* DATA SHOWN
-------------------------
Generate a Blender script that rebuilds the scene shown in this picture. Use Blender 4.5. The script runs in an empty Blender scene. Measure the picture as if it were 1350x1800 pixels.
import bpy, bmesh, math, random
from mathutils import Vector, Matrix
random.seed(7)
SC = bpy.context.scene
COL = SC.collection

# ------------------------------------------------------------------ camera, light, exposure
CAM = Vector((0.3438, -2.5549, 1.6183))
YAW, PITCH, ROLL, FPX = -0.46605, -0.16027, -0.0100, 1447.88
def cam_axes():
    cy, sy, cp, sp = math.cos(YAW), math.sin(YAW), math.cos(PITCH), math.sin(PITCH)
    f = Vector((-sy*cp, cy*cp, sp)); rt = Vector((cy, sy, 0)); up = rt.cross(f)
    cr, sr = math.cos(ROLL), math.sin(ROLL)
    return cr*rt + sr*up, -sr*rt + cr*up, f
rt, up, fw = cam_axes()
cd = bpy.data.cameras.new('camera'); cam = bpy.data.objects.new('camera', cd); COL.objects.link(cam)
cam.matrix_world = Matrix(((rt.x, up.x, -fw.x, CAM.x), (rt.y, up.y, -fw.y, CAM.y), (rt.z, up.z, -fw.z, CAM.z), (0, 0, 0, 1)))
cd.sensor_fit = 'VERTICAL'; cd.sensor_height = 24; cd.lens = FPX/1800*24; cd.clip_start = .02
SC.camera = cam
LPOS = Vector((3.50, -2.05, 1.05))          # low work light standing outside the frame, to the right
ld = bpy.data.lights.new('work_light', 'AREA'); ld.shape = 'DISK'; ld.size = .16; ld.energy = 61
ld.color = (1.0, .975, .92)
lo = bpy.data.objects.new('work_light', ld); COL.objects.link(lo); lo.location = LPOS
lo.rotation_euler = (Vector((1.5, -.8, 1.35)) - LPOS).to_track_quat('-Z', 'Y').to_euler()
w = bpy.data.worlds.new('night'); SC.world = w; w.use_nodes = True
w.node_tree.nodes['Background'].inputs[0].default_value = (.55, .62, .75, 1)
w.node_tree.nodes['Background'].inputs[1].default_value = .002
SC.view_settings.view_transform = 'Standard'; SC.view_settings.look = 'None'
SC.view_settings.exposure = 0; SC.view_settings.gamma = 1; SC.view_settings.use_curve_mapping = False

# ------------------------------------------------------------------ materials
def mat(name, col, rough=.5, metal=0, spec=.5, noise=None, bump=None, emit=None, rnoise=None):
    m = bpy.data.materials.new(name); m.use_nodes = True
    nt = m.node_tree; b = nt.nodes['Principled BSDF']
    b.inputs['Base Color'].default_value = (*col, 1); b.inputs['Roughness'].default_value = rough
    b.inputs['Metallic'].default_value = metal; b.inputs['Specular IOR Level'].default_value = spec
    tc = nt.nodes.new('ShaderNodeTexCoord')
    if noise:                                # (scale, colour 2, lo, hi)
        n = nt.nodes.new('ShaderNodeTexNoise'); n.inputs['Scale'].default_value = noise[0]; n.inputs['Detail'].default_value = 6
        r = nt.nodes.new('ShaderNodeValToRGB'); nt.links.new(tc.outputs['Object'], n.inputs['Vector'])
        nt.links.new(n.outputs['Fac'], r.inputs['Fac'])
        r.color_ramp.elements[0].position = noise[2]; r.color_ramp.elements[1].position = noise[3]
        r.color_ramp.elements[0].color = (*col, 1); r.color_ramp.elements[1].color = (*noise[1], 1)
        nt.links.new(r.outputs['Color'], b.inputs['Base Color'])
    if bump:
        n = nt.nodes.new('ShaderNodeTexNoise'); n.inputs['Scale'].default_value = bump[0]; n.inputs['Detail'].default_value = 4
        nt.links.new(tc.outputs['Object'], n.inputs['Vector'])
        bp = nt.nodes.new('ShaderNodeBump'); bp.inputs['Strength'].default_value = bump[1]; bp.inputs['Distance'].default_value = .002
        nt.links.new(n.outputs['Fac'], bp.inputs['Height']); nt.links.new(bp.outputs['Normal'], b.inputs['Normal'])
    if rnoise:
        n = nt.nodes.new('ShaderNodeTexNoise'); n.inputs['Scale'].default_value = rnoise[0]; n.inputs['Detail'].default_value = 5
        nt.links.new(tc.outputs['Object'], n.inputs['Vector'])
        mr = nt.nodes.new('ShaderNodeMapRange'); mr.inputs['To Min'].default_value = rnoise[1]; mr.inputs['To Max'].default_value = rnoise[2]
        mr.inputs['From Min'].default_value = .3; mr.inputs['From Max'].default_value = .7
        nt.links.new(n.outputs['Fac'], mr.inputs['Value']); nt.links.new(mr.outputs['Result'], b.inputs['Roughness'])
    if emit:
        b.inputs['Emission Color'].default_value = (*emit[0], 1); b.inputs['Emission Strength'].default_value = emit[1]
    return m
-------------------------
* WHAT YOU HAVE TO DO
Repeat, exactly and only, the lines from the beginning of the material through the line that contains "COL = SC.collection".

* WRITTEN SOLUTION
Generate a Blender script that rebuilds the scene shown in this picture. Use Blender 4.5. The script runs in an empty Blender scene. Measure the picture as if it were 1350x1800 pixels.
import bpy, bmesh, math, random
from mathutils import Vector, Matrix
random.seed(7)
SC = bpy.context.scene
COL = SC.collection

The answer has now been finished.